Relativistic Energy: Calculating Time Difference for Neutrinos from Supernova

[Warr]

Hey I have a problem concerning relativistic energy

One neutrino has an energy of 10 MeV and a rest mass of 10 eV/c^2. Another neutrino has an energy of 30 MeV and a rest mass of 10 eV/c^2.

Calculate the difference in time that the two particles arrive at Earth if they are emitted from a supernova 150,000 lightyears away.

Unless I am doing the calculation wrong, the difference is almost negligable.

I used $$E={\gamma}m_0c^2=\frac{m_0c^2}{\sqrt{(1-\frac{v^2}{c^2}}}$$

for each particle and got

$$v_1=c\sqrt{(1-10^{-12})}$$ and $$v_2=c\sqrt{(1-\frac{10^{-13}}{9})}$$

and therefore the difference in time is

$${\Delta}t=\frac{d}{c}\left(\frac{1}{\sqrt{(1-10^{-12})}}-\frac{1}{\sqrt{(1-\frac{10^{-13}}{9})}}\right)$$

When I plugged it into maple, I got $${\Delta}t= 1000 s$$. But there is no way I would have gotten this through a calculator (would have rounded it to 0 since each of the velocities would round to c. So either I am doing it wrong, or I need to find a way to simplify the expression so that I don't require a computer program to get the answer.

 

[OlderDan]

I don't think those velocities are correct, and I think I can do the problem on my calculator. Check your work.

 

[Warr]

I checked them, and found the exponents to be off by 1 each, so I changed them to -12 and -13. Other than that, I still can't do it with my calculator. If I try to plug in the final expression, I simply get 0. Also, I plugged the expressions I got for the velocities back into my original expression for E, and got 10^7 eV and 3*10^7 eV respectivly, exactly what it should be. Also, I checked my maple calculationa and found it I forgot to divide by c, so I got $${\Delta}t=3.3*10^{-6}s$$.

 

[OlderDan]

I checked them, and found the exponents to be off by 1 each, so I changed them to -12 and -13. Other than that, I still can't do it with my calculator. If I try to plug in the final expression, I simply get 0. Also, I plugged the expressions I got for the velocities back into my original expression for E, and got 10^7 eV and 3*10^7 eV respectivly, exactly what it should be. So the only thing that I can assume is that I am doing the whole problem wrong.

I noted the exponents problem, but you were right about the calculator. I cannot do it on mine either. I don't think your approach is wrong.

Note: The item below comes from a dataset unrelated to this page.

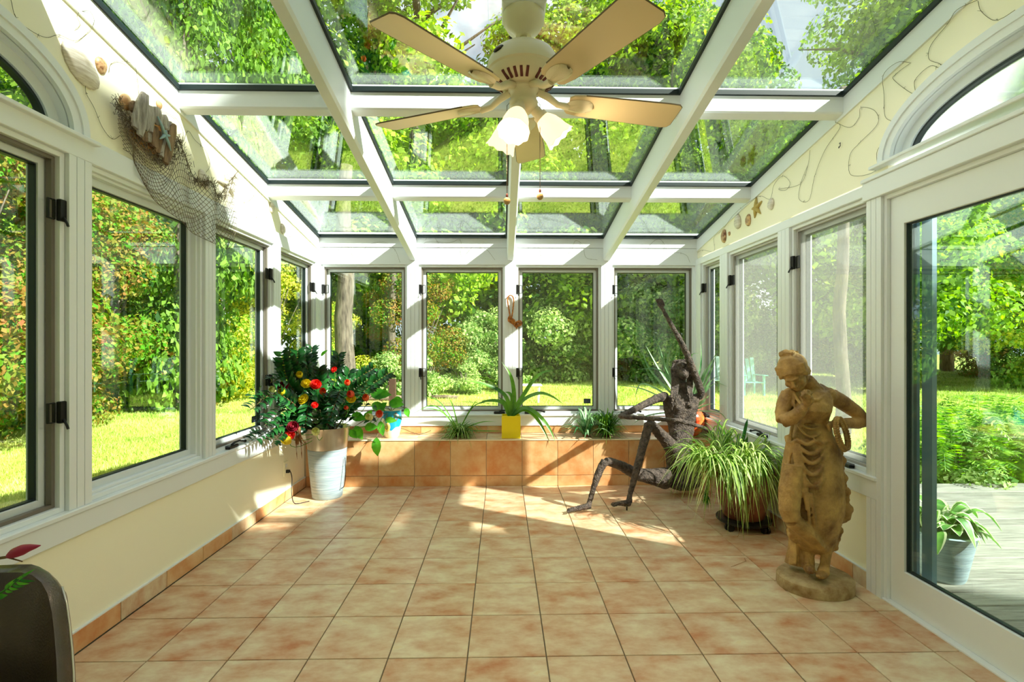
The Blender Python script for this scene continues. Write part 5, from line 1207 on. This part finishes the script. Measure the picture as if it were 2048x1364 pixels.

OK. You should be able to do this using the binomial theoem. Since the important thing is the difference between the velocities, not the velocities themselves, expand the velocity equations and take the difference. Then calculate the time difference.

http://hyperphysics.phy-astr.gsu.edu/Hbase/alg3.html#bt

Only the first and second terms matter, and the first terms go away when you take the difference.

I think your last result is way off

 

[Warr]

I ended up getting about 2.37 s using the expansion (Also found that the second exponent should actually be -14). Does this seem right?

 

[OlderDan]

I ended up getting about 2.37 s using the expansion (Also found that the second exponent should actually be -14). Does this seem right?

I got 2.1 seconds. I think you're still a bit off on the velocity calculations

(10eV/10Mev)^2=10^(-12)

(10eV/30Mev)^2=(1/9)(10eV/10Mev)^2=(1/9)10^(-12)=1.111111111x10^(-13)

 

[Warr]

I recalculated and got that. I was plugging in 1 eV for the second particle instead of 10eV. Thanks for your help.